University takes first place at competitive Jeux de la traduction
March 12, 2014

Concordia's 2014 translation team (Clockwise from top left): Alex Gauthier, Sébastien d'Auteuil, Professor Christine York, Ugo Ellefsen, Émilie Robertson, Juvéna Harfouche, Marla Kennedy and Myriam Gervais-O'Neil. | Photo by Alain Boisvert

When it comes to translation, Concordia is officially tops.

The university’s translation team clinched first place at the ninth Jeux de la traduction this past weekend. Team captain Émilie Robertson was also named the competition’s best French-to-English translator.

The games, which were held March 7 to 9 at Université Laval in Quebec City, drew 12 teams of translators from schools across Quebec, Ontario and New Brunswick.

Competition was stiff. The weekend’s final event — a professional simulation — called on participants to translate a 600-word text from English to French, with surprises thrown in along the way. Each team was graded on both the quality of its translation and its ability to work together.

“At one point, we were no longer allowed to use our dictionaries,” says Robertson. “And for half of the event, one of our team members was ‘off sick,’ and we had to deal with that.”

But while a team was crowned a winner, the games weren’t all about competition, Robertson says. This year, each group brought along a small stuffed animal as a mascot, which led to what she calls a definite highlight of the three days.

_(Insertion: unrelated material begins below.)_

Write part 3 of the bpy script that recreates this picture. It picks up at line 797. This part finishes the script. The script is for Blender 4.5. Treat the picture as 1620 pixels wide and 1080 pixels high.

“We were supposed to try and steal each other’s [mascots] throughout the weekend, and it got pretty ferocious,” says Robertson. “It was all in good fun, and it’s a great activity because it gets you talking and interacting with other teams.”

Team captain Émilie Robertson Translation team captain Émilie Robertson: “Les Jeux gets you talking to people who love words as much as you do.” | Photo by Alain Boisvert

Along with Robertson, Concordia’s team included Myriam Gervais-O’Neill, Sébastien d'Auteuil, Ugo Ellefsen, Juvéna Harfouche and Marla Kennedy. The students were coached by Alex Gauthier, a former team member, and accompanied by Christine York, an instructor from the Département d’études françaises.

Robertson, Ellefsen and d’Auteuil are also members of the Institute for Co-operative Education. Robertson interned at marketing firm Cossette and communications firm Anglocom, while Ellefsen interned at community organization Federation CJA, localization and translation firm Lionbridge and translation firm Idem, where he now works. D’Auteuil, meanwhile, cut his teeth with an internship at Federation CJA and another through Traducta, a program that helped students land intern work at various firms.

For York, the win was a milestone.

“I’m so proud of our team,” she says. “I knew they were really good, but this weekend, they outdid themselves.”

Though the competition was the event’s focus, students also took advantage of networking opportunities with graduates and translation professionals — and, of course, their peers from other schools — at dinners and cocktail events during the weekend.

Robertson is already looking ahead to next year’s games. Because she graduates this April, she won’t be eligible to compete, but she is planning to attend as a volunteer or coach.

“It’s a really important event for developing a community among translators in Canada,” she says. “Translation can be an isolating field because you’re mostly working at a computer, but les Jeux gets you out there talking to other translators — to people who love words as much as you do.”